* _WORK TO DO_
Provide an exact copy of the data, excluding the images.

-- start of DATA EXCERPT --

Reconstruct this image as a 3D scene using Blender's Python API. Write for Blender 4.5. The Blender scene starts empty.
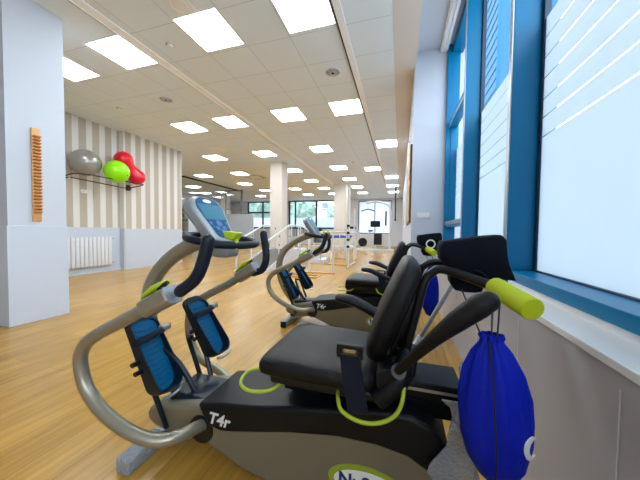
import bpy, bmesh, math, random
from mathutils import Vector, Matrix, noise

C = bpy.context.scene
COL = C.collection
random.seed(7)
PI = math.pi

# ------------------------------------------------------------------ camera, sky, exposure
cd = bpy.data.cameras.new('camera')
cam = bpy.data.objects.new('camera', cd)
COL.objects.link(cam)
cd.sensor_width = 36.0
cd.lens = 263.66 / 640 * 36
cd.clip_start = 0.02
cd.clip_end = 400
_R = Vector((0.95701025, 0.28983414, 0.01129361))
_U = Vector((-0.02036691, 0.02830794, 0.99939174))
_F = Vector((-0.28933815, 0.95665816, -0.03299401))
m = Matrix(((_R.x, _U.x, -_F.x, 0), (_R.y, _U.y, -_F.y, 0), (_R.z, _U.z, -_F.z, 1.02), (0, 0, 0, 1)))
cam.matrix_world = m
C.camera = cam

w = bpy.data.worlds.new('sky')
C.world = w
w.use_nodes = True
nt = w.node_tree
bg = nt.nodes['Background']
tc = nt.nodes.new('ShaderNodeTexCoord')
sp = nt.nodes.new('ShaderNodeSeparateXYZ')
cr = nt.nodes.new('ShaderNodeValToRGB')
nt.links.new(tc.outputs['Generated'], sp.inputs[0])
nt.links.new(sp.outputs['Z'], cr.inputs[0])
cr.color_ramp.elements[0].position = 0.0
cr.color_ramp.elements[0].color = (0.88, 0.95, 1.0, 1)
cr.color_ramp.elements[1].position = 0.7
cr.color_ramp.elements[1].color = (0.82, 0.91, 1.0, 1)
nt.links.new(cr.outputs[0], bg.inputs[0])
bg.inputs[1].default_value = 4.2
SKY = bg

C.view_settings.view_transform = 'Standard'
C.view_settings.look = 'None'
C.view_settings.gamma = 1.0
C.view_settings.use_curve_mapping = False
C.view_settings.exposure = 0.62
PANEL_POWER = 15.0

# ------------------------------------------------------------------ materials
def srgb(r, g, b):
    f = lambda c: (c / 12.92) if c <= 0.04045 else ((c + 0.055) / 1.055) ** 2.4
    return (f(r / 255), f(g / 255), f(b / 255), 1)

def mat(name, col, rough=0.5, metal=0.0, spec=0.5, bump=0.0, bscale=60, var=0.0, coat=0.0, emit=None, estr=0):
    M = bpy.data.materials.new(name)
    M.use_nodes = True
    n = M.node_tree
    b = n.nodes['Principled BSDF']
    b.inputs['Base Color'].default_value = col
    b.inputs['Roughness'].default_value = rough
    b.inputs['Metallic'].default_value = metal
    b.inputs['Specular IOR Level'].default_value = spec
    b.inputs['Coat Weight'].default_value = coat
    if emit:
        b.inputs['Emission Color'].default_value = emit
        b.inputs['Emission Strength'].default_value = estr
    if bump or var:
        t = n.nodes.new('ShaderNodeTexCoord')
        nz = n.nodes.new('ShaderNodeTexNoise')
        nz.inputs['Scale'].default_value = bscale
        nz.inputs['Detail'].default_value = 3
        n.links.new(t.outputs['Object'], nz.inputs['Vector'])
        if bump:
            bp = n.nodes.new('ShaderNodeBump')
            bp.inputs['Strength'].default_value = bump
            bp.inputs['Distance'].default_value = 0.01
            n.links.new(nz.outputs[0], bp.inputs['Height'])
            n.links.new(bp.outputs[0], b.inputs['Normal'])
        if var:
            mx = n.nodes.new('ShaderNodeMix')
            mx.data_type = 'RGBA'
            mx.inputs['A'].default_value = tuple(c * (1 - var) for c in col[:3]) + (1,)
            mx.inputs['B'].default_value = tuple(min(1, c * (1 + var)) for c in col[:3]) + (1,)
            n.links.new(nz.outputs[0], mx.inputs['Factor'])
            n.links.new(mx.outputs['Result'], b.inputs['Base Color'])
    return M

def math_node(n, op, a, b=None):
    x = n.nodes.new('ShaderNodeMath')
    x.operation = op
    for i, v in enumerate((a, b)):
        if v is None: continue
        if isinstance(v, (int, float)): x.inputs[i].default_value = v
        else: n.links.new(v, x.inputs[i])
    return x.outputs[0]

def m_ceiling(name, x0, y0, plain_before=None):
    M = mat(name, srgb(226, 218, 210), 0.9, spec=0.2)
    n = M.node_tree; b = n.nodes['Principled BSDF']
    t = n.nodes.new('ShaderNodeTexCoord'); s = n.nodes.new('ShaderNodeSeparateXYZ')
    n.links.new(t.outputs['Object'], s.inputs[0])
    def line(o, off, per):
        a = math_node(n, 'SUBTRACT', o, off)
        a = math_node(n, 'DIVIDE', a, per)
        a = math_node(n, 'FRACT', a)
        a = math_node(n, 'SUBTRACT', a, 0.5)
        a = math_node(n, 'ABSOLUTE', a)
        return math_node(n, 'GREATER_THAN', a, 0.5 - 0.007)
    g = math_node(n, 'MAXIMUM', line(s.outputs['X'], x0, 0.6), line(s.outputs['Y'], y0, 0.594))
    if plain_before is not None:
        g = math_node(n, 'MULTIPLY', g, math_node(n, 'GREATER_THAN', s.outputs['Y'], plain_before))
    nz = n.nodes.new('ShaderNodeTexNoise'); nz.inputs['Scale'].default_value = 120
    n.links.new(t.outputs['Object'], nz.inputs['Vector'])
    mx = n.nodes.new('ShaderNodeMix'); mx.data_type = 'RGBA'
    mx.inputs['A'].default_value = srgb(236, 247, 255)
    mx.inputs['B'].default_value = srgb(206, 214, 222)
    n.links.new(g, mx.inputs['Factor'])
    m2 = n.nodes.new('ShaderNodeMix'); m2.data_type = 'RGBA'; m2.blend_type = 'MULTIPLY'
    m2.inputs['Factor'].default_value = 0.12
    n.links.new(mx.outputs['Result'], m2.inputs['A']); n.links.new(nz.outputs[0], m2.inputs['B'])
    n.links.new(m2.outputs['Result'], b.inputs['Base Color'])
    return M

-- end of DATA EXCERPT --

* _PROBLEM SOLUTION_
Reconstruct this image as a 3D scene using Blender's Python API. Write for Blender 4.5. The Blender scene starts empty.
import bpy, bmesh, math, random
from mathutils import Vector, Matrix, noise

C = bpy.context.scene
COL = C.collection
random.seed(7)
PI = math.pi

# ------------------------------------------------------------------ camera, sky, exposure
cd = bpy.data.cameras.new('camera')
cam = bpy.data.objects.new('camera', cd)
COL.objects.link(cam)
cd.sensor_width = 36.0
cd.lens = 263.66 / 640 * 36
cd.clip_start = 0.02
cd.clip_end = 400
_R = Vector((0.95701025, 0.28983414, 0.01129361))
_U = Vector((-0.02036691, 0.02830794, 0.99939174))
_F = Vector((-0.28933815, 0.95665816, -0.03299401))
m = Matrix(((_R.x, _U.x, -_F.x, 0), (_R.y, _U.y, -_F.y, 0), (_R.z, _U.z, -_F.z, 1.02), (0, 0, 0, 1)))
cam.matrix_world = m
C.camera = cam

w = bpy.data.worlds.new('sky')
C.world = w
w.use_nodes = True
nt = w.node_tree
bg = nt.nodes['Background']
tc = nt.nodes.new('ShaderNodeTexCoord')
sp = nt.nodes.new('ShaderNodeSeparateXYZ')
cr = nt.nodes.new('ShaderNodeValToRGB')
nt.links.new(tc.outputs['Generated'], sp.inputs[0])
nt.links.new(sp.outputs['Z'], cr.inputs[0])
cr.color_ramp.elements[0].position = 0.0
cr.color_ramp.elements[0].color = (0.88, 0.95, 1.0, 1)
cr.color_ramp.elements[1].position = 0.7
cr.color_ramp.elements[1].color = (0.82, 0.91, 1.0, 1)
nt.links.new(cr.outputs[0], bg.inputs[0])
bg.inputs[1].default_value = 4.2
SKY = bg

C.view_settings.view_transform = 'Standard'
C.view_settings.look = 'None'
C.view_settings.gamma = 1.0
C.view_settings.use_curve_mapping = False
C.view_settings.exposure = 0.62
PANEL_POWER = 15.0

# ------------------------------------------------------------------ materials
def srgb(r, g, b):
    f = lambda c: (c / 12.92) if c <= 0.04045 else ((c + 0.055) / 1.055) ** 2.4
    return (f(r / 255), f(g / 255), f(b / 255), 1)

def mat(name, col, rough=0.5, metal=0.0, spec=0.5, bump=0.0, bscale=60, var=0.0, coat=0.0, emit=None, estr=0):
    M = bpy.data.materials.new(name)
    M.use_nodes = True
    n = M.node_tree
    b = n.nodes['Principled BSDF']
    b.inputs['Base Color'].default_value = col
    b.inputs['Roughness'].default_value = rough
    b.inputs['Metallic'].default_value = metal
    b.inputs['Specular IOR Level'].default_value = spec
    b.inputs['Coat Weight'].default_value = coat
    if emit:
        b.inputs['Emission Color'].default_value = emit
        b.inputs['Emission Strength'].default_value = estr
    if bump or var:
        t = n.nodes.new('ShaderNodeTexCoord')
        nz = n.nodes.new('ShaderNodeTexNoise')
        nz.inputs['Scale'].default_value = bscale
        nz.inputs['Detail'].default_value = 3
        n.links.new(t.outputs['Object'], nz.inputs['Vector'])
        if bump:
            bp = n.nodes.new('ShaderNodeBump')
            bp.inputs['Strength'].default_value = bump
            bp.inputs['Distance'].default_value = 0.01
            n.links.new(nz.outputs[0], bp.inputs['Height'])
            n.links.new(bp.outputs[0], b.inputs['Normal'])
        if var:
            mx = n.nodes.new('ShaderNodeMix')
            mx.data_type = 'RGBA'
            mx.inputs['A'].default_value = tuple(c * (1 - var) for c in col[:3]) + (1,)
            mx.inputs['B'].default_value = tuple(min(1, c * (1 + var)) for c in col[:3]) + (1,)
            n.links.new(nz.outputs[0], mx.inputs['Factor'])
            n.links.new(mx.outputs['Result'], b.inputs['Base Color'])
    return M

def math_node(n, op, a, b=None):
    x = n.nodes.new('ShaderNodeMath')
    x.operation = op
    for i, v in enumerate((a, b)):
        if v is None: continue
        if isinstance(v, (int, float)): x.inputs[i].default_value = v
        else: n.links.new(v, x.inputs[i])
    return x.outputs[0]

def m_ceiling(name, x0, y0, plain_before=None):
    M = mat(name, srgb(226, 218, 210), 0.9, spec=0.2)
    n = M.node_tree; b = n.nodes['Principled BSDF']
    t = n.nodes.new('ShaderNodeTexCoord'); s = n.nodes.new('ShaderNodeSeparateXYZ')
    n.links.new(t.outputs['Object'], s.inputs[0])
    def line(o, off, per):
        a = math_node(n, 'SUBTRACT', o, off)
        a = math_node(n, 'DIVIDE', a, per)
        a = math_node(n, 'FRACT', a)
        a = math_node(n, 'SUBTRACT', a, 0.5)
        a = math_node(n, 'ABSOLUTE', a)
        return math_node(n, 'GREATER_THAN', a, 0.5 - 0.007)
    g = math_node(n, 'MAXIMUM', line(s.outputs['X'], x0, 0.6), line(s.outputs['Y'], y0, 0.594))
    if plain_before is not None:
        g = math_node(n, 'MULTIPLY', g, math_node(n, 'GREATER_THAN', s.outputs['Y'], plain_before))
    nz = n.nodes.new('ShaderNodeTexNoise'); nz.inputs['Scale'].default_value = 120
    n.links.new(t.outputs['Object'], nz.inputs['Vector'])
    mx = n.nodes.new('ShaderNodeMix'); mx.data_type = 'RGBA'
    mx.inputs['A'].default_value = srgb(236, 247, 255)
    mx.inputs['B'].default_value = srgb(206, 214, 222)
    n.links.new(g, mx.inputs['Factor'])
    m2 = n.nodes.new('ShaderNodeMix'); m2.data_type = 'RGBA'; m2.blend_type = 'MULTIPLY'
    m2.inputs['Factor'].default_value = 0.12
    n.links.new(mx.outputs['Result'], m2.inputs['A']); n.links.new(nz.outputs[0], m2.inputs['B'])
    n.links.new(m2.outputs['Result'], b.inputs['Base Color'])
    return M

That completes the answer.